There are few limits on the boundaries of a mediation process. The parties can agree to design whatever process they believe best fits the dispute. Mediation considers monetary issues, of course, but may or may not pay attention to legal precedent. The law is generally viewed as simply one more risk factor to consider. Mediation may take into consideration issues of public policy and broader social issues. Mediators frequently consider the relationship of the parties, both personal and business. If the parties have an ongoing relationship, the mediation process may help to re-establish or create new channels of communication. When was the last time an arbitrator considered that concept? A crumbling or tattered relationship between the disputants may be a crucial issue and mediation is an excellent vehicle to begin the process of relationship repair. Significantly, mediators come to grips with party emotions! If emotions are driving the dispute, a mediator ignores them at his peril.
Relief Available
Arbitrators are confined to relief within a narrow framework: back pay, reinstatement, severance, contract interpretation, damages, attorney fees, etc., the kinds of relief available to a judge.
Mediators can resolve all issues between the parties, including those anticipated to arise in the future.
Win/Loss vs. WIN/WIN
Arbitration is about who wins and who loses.
Mediation – especially interest based mediation – can result in WIN/WIN resolution. When I started in practice, we liked to quote Sir Winston Churchill for the proposition that the best settlements were those from which both sides walk away equally unhappy. Since Fisher and Ury published “Getting to Yes,” we’ve learned to resolve disputes by focusing on the underlying needs and interests of the parties, something the parties are often unable to do for themselves without the help of a third party neutral mediator.
Communication
Arbitrators, like judges, do not and cannot engage in ex parte communication with a party or lawyer. The arbitration proceeds in joint session with all parties present, observing each other, hearing each other and their witnesses testify on direct and cross examination and listening to the arbitrator rule on objections. The parties are not permitted to tell their stories; they are permitted only to answer questions. Direct communication is forbidden. All comments are directed to and through the arbitrator.
In mediation, confidential “eyes only” and “ears only” communication is an essential element of the process. Mediation process design may include joint sessions, private sessions where the parties are together solely to hear the mediator’s opening statement, or some combination of both. In a mediation designed with private caucuses and shuttle diplomacy most, if not all, communication is ex parte. Where the process includes joint sessions, parties are encouraged to address one another. On occasion, the mediator might bring the principals of each party together separately to hammer out a final agreement face-to-face.
Conclusion
Mediation and arbitration are two distinctly different processes.
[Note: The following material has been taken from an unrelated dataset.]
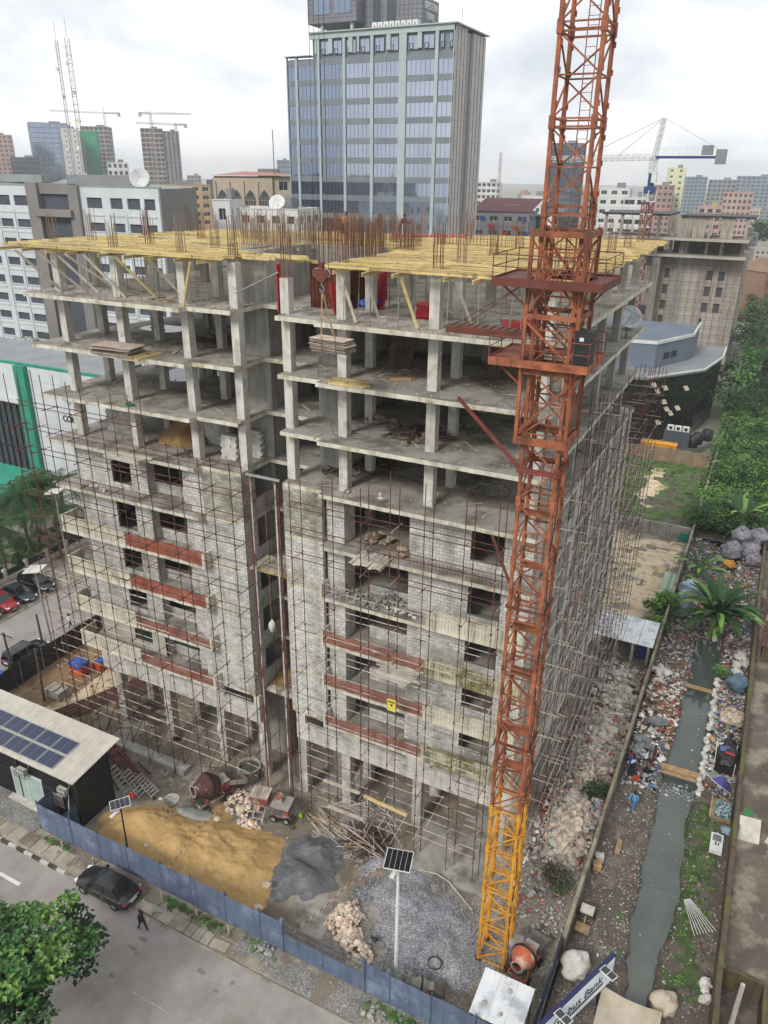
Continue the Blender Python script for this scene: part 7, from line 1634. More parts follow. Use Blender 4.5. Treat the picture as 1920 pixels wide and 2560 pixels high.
def dark_block():
 T = thing('glass_office', 'dark mirror glass office block with grey roof storey beside the canal', 'office', (8, 120, -1.8)); M('mirror_dark', '#2c322c', '#20251f', .1, rough=.06, metal=.5, spec=.9)
 X1 = 18.3; poly = [(-8, 104), (8.0, 106.0), (16.4, 118), (18.5, 131), (18.3, 142), (-8, 142)]
 MB().prism(poly, -1.8, 10.6).build('glass_wall', 'mirror_dark', T); b = MB(); n = len(poly)
 for i in range(4):
  p, q = Vector(poly[i]).to_3d(), Vector(poly[i + 1]).to_3d(); L = (q - p).length; k = int(L / 1.5); d = (q - p) / k; nn = Vector((d.y, -d.x, 0)).normalized()
  for j in range(k): b.beam(p + d * j + nn * .02, p + d * j + nn * .02 + Vector((0, 0, 10.6)), .07)
  for z in (1.6, 4.2, 6.8, 9.2): b.beam(p + nn * .02 + Vector((0, 0, z)), q + nn * .02 + Vector((0, 0, z)), .07)
 b.build('mullion', 'black_paint', T)
 for i, (t, z) in enumerate([(.12, 9.5), (.2, 8.2), (.33, 8.6), (.42, 4.4), (.5, 3.4), (.62, 4.2), (.35, 5.9), (.3, 2.0), (.72, 7.9)]):
  p, q = Vector((8.0, 106.0, 0)), Vector((16.4, 118, 0)); c = p.lerp(q, t); d = (q - p).normalized(); nn = Vector((d.y, -d.x, 0)); MB().obox(c + nn * .45 + Vector((0, 0, z)), d * .55, nn * .35 + Vector((0, 0, -.35)), Vector((0, 0, .03)) + nn * .03).build('open_light', 'w_beige', T)
 MB().prism([(-8.3, 103.6), (8.3, 105.6), (16.9, 117.8), (19, 131), (18.8, 142.4), (-8.3, 142.4)], 10.6, 11.0).build('roof', 'w_grey', T); b = MB()
 for p, q in zip([(8.3, 105.6), (16.9, 117.8), (19, 131)], [(16.9, 117.8), (19, 131), (18.8, 142)]): b.beam((p[0], p[1], 11.1), (q[0], q[1], 11.1), .25, .3)
 b.build('roof_edge', 'w_white', T)
 M('attic_grey', '#6a7480', '#5e6874', .2); MB().prism([(-6, 112), (8, 114), (13.2, 126), (13.0, 140), (-6, 140)], 11, 15.6).build('roof_storey', 'attic_grey', T); b = MB(); q_ = [(-6, 112), (8, 114), (13.2, 126), (13.0, 140)]
 for p, q in zip(q_, q_[1:]): b.beam((p[0], p[1], 15.9), (q[0], q[1], 15.9), .3, .6)
 b.build('parapet', 'w_white', T); p, q = Vector((8, 114, 0)), Vector((13.2, 126, 0))
 for t in (.3, .5): c = p.lerp(q, t); d = (q - p).normalized(); nn = Vector((d.y, -d.x, 0)); MB().obox(c + nn * .03 + Vector((0, 0, 13)), d * 1.0, nn * .04, Vector((0, 0, .6))).build('window', 'black_paint', T)
 G_ = thing('generator_box', 'navy generator housing with air conditioners on top by the dark glass block', 'generator', (15.2, 103, 0)); MB().box(-2.2, -1.2, 0, 2.2, 1.6, 3.0).build('housing', 'sign_navy' if False else 'w_dark', G_, (0, 0, 0))
 for i in range(3): a = MB().box(-1.8 + i * 1.3, -1.0, 3.0, -.7 + i * 1.3, -.4, 3.9).build('air_conditioner', 'w_white', G_, (0, 0, 0)); MB().lathe([(.02, 0), (.32, 0), (.32, .03), (.02, .03)], 12, (-1.25 + i * 1.3, -1.0, 3.45), Matrix.Rotation(pi / 2, 3, 'X')).build('fan', 'black_paint', a, (0, 0, 0))
 Y_ = thing('site_container', 'long yellow steel container behind the brown wall', 'container', (12.8, 98.5, 0)); MB().box(-3.0, -.9, 0, 3.0, .9, 1.5).box(-3.05, -.95, 1.5, 3.05, .95, 1.58).build('container_body', 'crane_yellow', Y_, (0, 0, 0)); MB().box(1.8, -.95, .5, 2.5, -.9, 1.1).build('hatch', 'black_paint', Y_, (0, 0, 0))
 t = thing('water_tank', 'black plastic water tanks in the yard of the dark glass block', 'tank', (18.5, 106, 0)); [MB().lathe([(.9, 0), (.95, .1), (.95, 1.8), (.6, 2.1), (.25, 2.2)], 16, (x, y, 0)).build('tank_shell', 'black_plastic', t, (0, 0, 0), smooth=True) for x, y in ((0, 0), (1.4, 3), (-.6, -2.4))]
dark_block()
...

The skills necessary for a mediator to be successful are often very different from the skills necessary for an arbitrator to be successful. Yes, there is overlap, but at the end of the day, the skill sets are almost mirror opposites. While the distinction between skills sets is “stark,” good ADR providers are able to successfully distinguish between them and offer both services effectively to their clients. Keeping straight which works best in which category will assist in assuring a quality process no matter which conflict resolution approach the parties select.